One of the legends surrounding the saint whose day we recognize as Valentine's Day was that he was a priest who defied Roman law.
As the story goes, there was enough Imperial anxiety about the readiness of the Roman Legion that the Emperor implemented a new policy to increase the focus of his troops: new recruits and currently single soldiers were to remain single. Why? Because unmarried soldiers could concentrate on soldiering without the distraction of pining away for the wife and kids.

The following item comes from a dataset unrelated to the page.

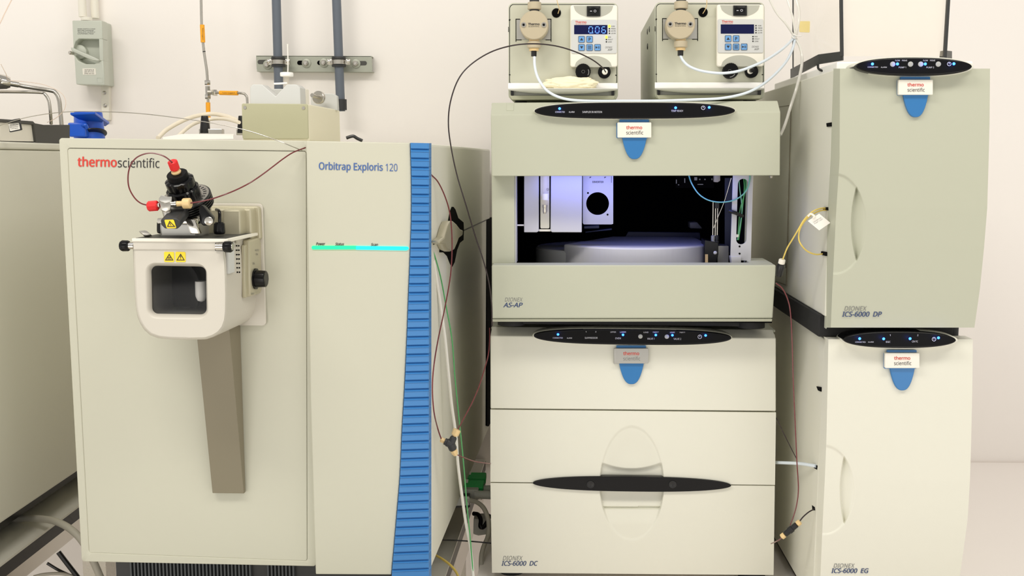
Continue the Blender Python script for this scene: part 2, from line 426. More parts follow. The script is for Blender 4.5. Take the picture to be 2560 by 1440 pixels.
# middle table
m1 = PZ(1113, 1440, ZT); m2 = PZ(1214, 1147, ZT); dm = (m2 - m1) / (m2.y - m1.y)
R0 = m1 + dm * (0.85 - m1.y); R1 = m1 + dm * (YW - 0.006 - m1.y)
q1 = PZ(335, 1440, ZT)
table_slab('instrument_table', 'table with black edge and polished apron under the mass spectrometer', [Vector((q1.x, .85, ZT)), R0, R1, Vector((q1.x + .04, YW - .006, ZT))], ZT, 0.026, 'table', 'black', (0.075, 'chrome'),
           ((q1.x + .08, 1.0), (q1.x + .1, 2.1), (R0.x - .06, 1.0), (R1.x - .06, 2.1)))
# left table
XL = -0.872
table_slab('instrument_table', 'table with black edge and polished apron under the beige cabinet at far left', [Vector((-1.75, 1.2, 0.8)), Vector((XL, 1.2, 0.8)), Vector((XL, YW - .006, 0.8)), Vector((-1.75, YW - .006, 0.8))], 0.8, 0.026, 'table', 'black', (0.034, 'chrome'),
           ((-.95, 1.3), (-.95, 2.1), (-1.68, 1.3), (-1.68, 2.1)))

# ------------------------------------------------------------------ left cabinet
XS = -0.885
LS = Fr(Vector((XS, 1.8, 0)), 90)
zt = W(145, 358.5, 0.885 * 2541 / 1196).z
t = thing('analyzer_cabinet', 'beige instrument cabinet cut off by the left edge of the photo', 'instrument', (XS - .25, 1.72, 0.80))
MB().wbox(XS - .5, 1.30, 0.857, XS, 2.14, zt - .013).build('body', 'cream', t, bevel=0.004)
MB().wbox(XS - .502, 1.298, zt - .0125, XS + .002, 2.142, zt).build('lid', 'cream', t, bevel=0.003)
MB().wbox(XS - .46, 1.36, 0.824, XS - .035, 2.10, 0.858).build('base', 'black', t)
for x in (XS - .42, XS - .08):
    for y in (1.42, 2.05): MB().cyl(Vector((x, y, 0.8)), UP, .022, .025).build('foot', 'rubber', t)
# tray with chrome rails on it
t = thing('solvent_tray', 'dark grey edged tray with bent chrome rails on the left cabinet', 'tray', (XS - .1, 1.85, zt))
b = MB(); b.prism(LS, [(0, 297), (83, 303), (88, 308), (110, 312), (175, 312), (175, 360), (90, 357), (84, 312), (0, 305)], 0.0, 0.22)
b.build('tray_shell', 'dark', t, bevel=0.001)
MB().prism(LS, [(0, 306), (83, 312), (89, 354), (0, 352)], -0.004, 0.2).build('front_panel', 'offwhite', t)
DT = 1.87
MB().tube([W(-60, 229, 1.70), W(40, 229.5, 1.80), (W(100, 231, 1.83)), W(113, 236, 1.83), W(122, 252, 1.83), W(126, 280, 1.83), W(128, 310, 1.84)], 0.0028, 10).build('rail', 'steel', t)
MB().tube([W(-40, 196, 1.70), W(20, 206, 1.84), W(60, 216, 1.87), W(125, 226, DT), W(140, 233, DT), W(148, 252, DT), W(151, 280, DT), W(154, 312, DT)], 0.0038, 12).build('rail', 'steel', t)
MB().cyl(W(16, 207, 1.835), W(44, 211, 1.84) - W(0, 204, 1.82), 0.0052, 0.02).build('rail_sleeve', 'chrome', t)
MB().lathe(W(-12, 203, 1.80), W(20, 206, 1.81) - W(-12, 203, 1.80), [(0, .012), (.004, .014), (.018, .012), (.024, .009)], 20).build('clamp', 'chrome', t)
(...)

Despite the decree that went out forbidding soldiers to marry, love-struck legionnaires appealed to Fr. Valentine to defy the Imperial edict and marry them anyway. Moved by the obvious love between these men and women, Valentine defied the government and married the couples in secret. When Valentine's defiance was discovered, he was summarily executed.
Today, imperially minded politicians, egged on by religious conservatives, are denying American citizens their basic right to marriage. Although claiming to be informed by God, they are simply using God as a patsy to support their own agenda of discrimination and prejudice.
Mind you, "God" has been wrong before -- on slavery, women's rights, civil rights and more. Yet the "God told me so" argument still gets traction. From the Inquisition's Cardinal Ximenes to the Puritans' execution of Quakers on Boston Common, Christians have always manipulated God to justify their own misguided intolerance of minorities. Many of those who seek to "protect marriage" today are practitioners of the same religious bigotry, plain and simple.
In fact, prior to 1967, laws in this country prohibited interracial marriages. Religious opponents used the Bible to justify legalized discrimination that today would make Supreme Court Justice Clarence Thomas -- a black man married to a white woman -- a felon.
As the Supreme Court seems poised to rule on the constitutionality of the Defense of Marriage Act (DOMA) this summer, it's good to keep in mind the history of government efforts to exclude a class of people from such a basic institution in our culture. Thousands of years ago it was Valentine's soldiers. Fifty years ago it was blacks and whites. Today it is gays and lesbians. Neither religious authorities or the government have ever succeeded in legislating with whom people fall in love.
On this Valentine's Day, it's good to remember that the Saint for whom the day is named was a martyr for marriage -- even marriage that the government decreed as illegal.